**EXERCISE REQUIREMENTS**
Exactly reproduce each line of the listing that follows.

**GIVEN MATERIAL**

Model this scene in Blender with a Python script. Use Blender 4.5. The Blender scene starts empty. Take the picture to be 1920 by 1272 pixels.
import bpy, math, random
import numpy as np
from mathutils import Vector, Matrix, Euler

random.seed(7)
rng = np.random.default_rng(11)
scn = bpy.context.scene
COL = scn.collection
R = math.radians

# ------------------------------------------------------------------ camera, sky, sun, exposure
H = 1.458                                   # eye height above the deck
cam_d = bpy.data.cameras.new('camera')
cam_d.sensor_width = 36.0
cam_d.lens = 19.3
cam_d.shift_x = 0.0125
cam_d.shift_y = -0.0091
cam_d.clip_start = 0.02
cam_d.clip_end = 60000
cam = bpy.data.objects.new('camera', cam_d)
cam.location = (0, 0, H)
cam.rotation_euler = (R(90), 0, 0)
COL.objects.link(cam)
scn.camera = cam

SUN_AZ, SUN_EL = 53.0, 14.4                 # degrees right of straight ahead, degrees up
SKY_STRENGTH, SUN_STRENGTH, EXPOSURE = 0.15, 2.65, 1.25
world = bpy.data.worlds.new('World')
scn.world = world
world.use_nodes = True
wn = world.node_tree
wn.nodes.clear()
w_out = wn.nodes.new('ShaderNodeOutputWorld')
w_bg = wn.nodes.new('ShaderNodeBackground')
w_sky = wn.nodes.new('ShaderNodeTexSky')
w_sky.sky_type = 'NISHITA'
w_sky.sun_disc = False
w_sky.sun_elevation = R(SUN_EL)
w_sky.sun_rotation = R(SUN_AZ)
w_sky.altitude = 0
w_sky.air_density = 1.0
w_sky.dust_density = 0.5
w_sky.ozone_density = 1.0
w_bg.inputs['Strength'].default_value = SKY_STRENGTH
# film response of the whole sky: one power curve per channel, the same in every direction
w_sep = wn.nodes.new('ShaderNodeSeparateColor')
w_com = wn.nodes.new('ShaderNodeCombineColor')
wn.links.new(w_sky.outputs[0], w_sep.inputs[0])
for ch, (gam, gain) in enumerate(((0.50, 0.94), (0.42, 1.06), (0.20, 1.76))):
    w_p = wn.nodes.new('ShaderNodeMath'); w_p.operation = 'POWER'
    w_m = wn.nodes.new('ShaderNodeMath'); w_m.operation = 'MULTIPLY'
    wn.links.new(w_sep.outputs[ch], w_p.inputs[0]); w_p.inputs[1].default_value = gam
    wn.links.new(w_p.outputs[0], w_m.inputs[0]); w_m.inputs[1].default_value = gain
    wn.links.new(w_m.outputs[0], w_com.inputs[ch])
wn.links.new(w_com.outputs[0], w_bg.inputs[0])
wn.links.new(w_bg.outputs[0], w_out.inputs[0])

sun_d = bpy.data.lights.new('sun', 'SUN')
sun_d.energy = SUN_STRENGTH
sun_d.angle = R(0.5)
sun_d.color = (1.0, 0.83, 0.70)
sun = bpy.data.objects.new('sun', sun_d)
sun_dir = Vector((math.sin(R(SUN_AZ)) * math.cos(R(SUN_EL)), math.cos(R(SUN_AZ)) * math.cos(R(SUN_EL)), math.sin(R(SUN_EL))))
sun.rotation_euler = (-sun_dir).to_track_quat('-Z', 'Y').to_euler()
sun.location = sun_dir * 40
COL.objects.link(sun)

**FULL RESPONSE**
Model this scene in Blender with a Python script. Use Blender 4.5. The Blender scene starts empty. Take the picture to be 1920 by 1272 pixels.
import bpy, math, random
import numpy as np
from mathutils import Vector, Matrix, Euler

random.seed(7)
rng = np.random.default_rng(11)
scn = bpy.context.scene
COL = scn.collection
R = math.radians

# ------------------------------------------------------------------ camera, sky, sun, exposure
H = 1.458                                   # eye height above the deck
cam_d = bpy.data.cameras.new('camera')
cam_d.sensor_width = 36.0
cam_d.lens = 19.3
cam_d.shift_x = 0.0125
cam_d.shift_y = -0.0091
cam_d.clip_start = 0.02
cam_d.clip_end = 60000
cam = bpy.data.objects.new('camera', cam_d)
cam.location = (0, 0, H)
cam.rotation_euler = (R(90), 0, 0)
COL.objects.link(cam)
scn.camera = cam

SUN_AZ, SUN_EL = 53.0, 14.4                 # degrees right of straight ahead, degrees up
SKY_STRENGTH, SUN_STRENGTH, EXPOSURE = 0.15, 2.65, 1.25
world = bpy.data.worlds.new('World')
scn.world = world
world.use_nodes = True
wn = world.node_tree
wn.nodes.clear()
w_out = wn.nodes.new('ShaderNodeOutputWorld')
w_bg = wn.nodes.new('ShaderNodeBackground')
w_sky = wn.nodes.new('ShaderNodeTexSky')
w_sky.sky_type = 'NISHITA'
w_sky.sun_disc = False
w_sky.sun_elevation = R(SUN_EL)
w_sky.sun_rotation = R(SUN_AZ)
w_sky.altitude = 0
w_sky.air_density = 1.0
w_sky.dust_density = 0.5
w_sky.ozone_density = 1.0
w_bg.inputs['Strength'].default_value = SKY_STRENGTH
# film response of the whole sky: one power curve per channel, the same in every direction
w_sep = wn.nodes.new('ShaderNodeSeparateColor')
w_com = wn.nodes.new('ShaderNodeCombineColor')
wn.links.new(w_sky.outputs[0], w_sep.inputs[0])
for ch, (gam, gain) in enumerate(((0.50, 0.94), (0.42, 1.06), (0.20, 1.76))):
    w_p = wn.nodes.new('ShaderNodeMath'); w_p.operation = 'POWER'
    w_m = wn.nodes.new('ShaderNodeMath'); w_m.operation = 'MULTIPLY'
    wn.links.new(w_sep.outputs[ch], w_p.inputs[0]); w_p.inputs[1].default_value = gam
    wn.links.new(w_p.outputs[0], w_m.inputs[0]); w_m.inputs[1].default_value = gain
    wn.links.new(w_m.outputs[0], w_com.inputs[ch])
wn.links.new(w_com.outputs[0], w_bg.inputs[0])
wn.links.new(w_bg.outputs[0], w_out.inputs[0])

sun_d = bpy.data.lights.new('sun', 'SUN')
sun_d.energy = SUN_STRENGTH
sun_d.angle = R(0.5)
sun_d.color = (1.0, 0.83, 0.70)
sun = bpy.data.objects.new('sun', sun_d)
sun_dir = Vector((math.sin(R(SUN_AZ)) * math.cos(R(SUN_EL)), math.cos(R(SUN_AZ)) * math.cos(R(SUN_EL)), math.sin(R(SUN_EL))))
sun.rotation_euler = (-sun_dir).to_track_quat('-Z', 'Y').to_euler()
sun.location = sun_dir * 40
COL.objects.link(sun)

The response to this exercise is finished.